Mythologist and author Devdutt Pattanaik is not a fan of such reinventions; he believes they are often naive and even misleading, and too much about “good” pulverising “evil”, while the epics themselves are far more nuanced. “The word ‘evil’ itself cannot be translated into most Indian languages,” he points out.

Indeed, Pattanaik, whose Hanuman’s Ramayan was released earlier this year, warns parents not to make the mistake of regarding mythology as a set of parables that will turn their kids into model children. He says, “Imagine telling your child, ‘Once upon a time there was a king with three wives ...’. How does that create morals and values in the 21st century? Mythology does not create ‘model’ children; mythological stories shape a culture’s understanding of life and define its worldview.”

When author Namita Gokhale visited a school last month, she found that today’s 12-14 year olds have imbibed some of this more adult cultural understanding without being spoonfed any particular version of the myths. The students seemed to have a detailed knowledge of the Mahabharata and they all asked about the injustice done to Eklavya and the moral quandaries facing Karna. “Since its morally open-ended, the epic was training them to reinterpret their world and look at it afresh,” says the writer.
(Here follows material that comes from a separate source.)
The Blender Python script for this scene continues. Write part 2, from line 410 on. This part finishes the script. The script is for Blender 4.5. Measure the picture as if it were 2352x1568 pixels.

Gokhale, who released her child-friendly The Puffin Mahabharata last year, has her own explanation for the current popularity of the mythological: “I don’t think this is just about market demand. In a world in which story-savvy grandmothers and aunts are becoming rare, readers are looking for an anchor of common sense and folk wisdom, and writers are trying to position mythology in modernity.”  And, according to Gokhale, Disney will always look pale and boring compared to “gods that have almost come to life with 4,000 years of worship”. Given that she one day plans to bring out a video game based on the Mahabharata, we can all prepare ourselves for the gods staying alive for a while to come.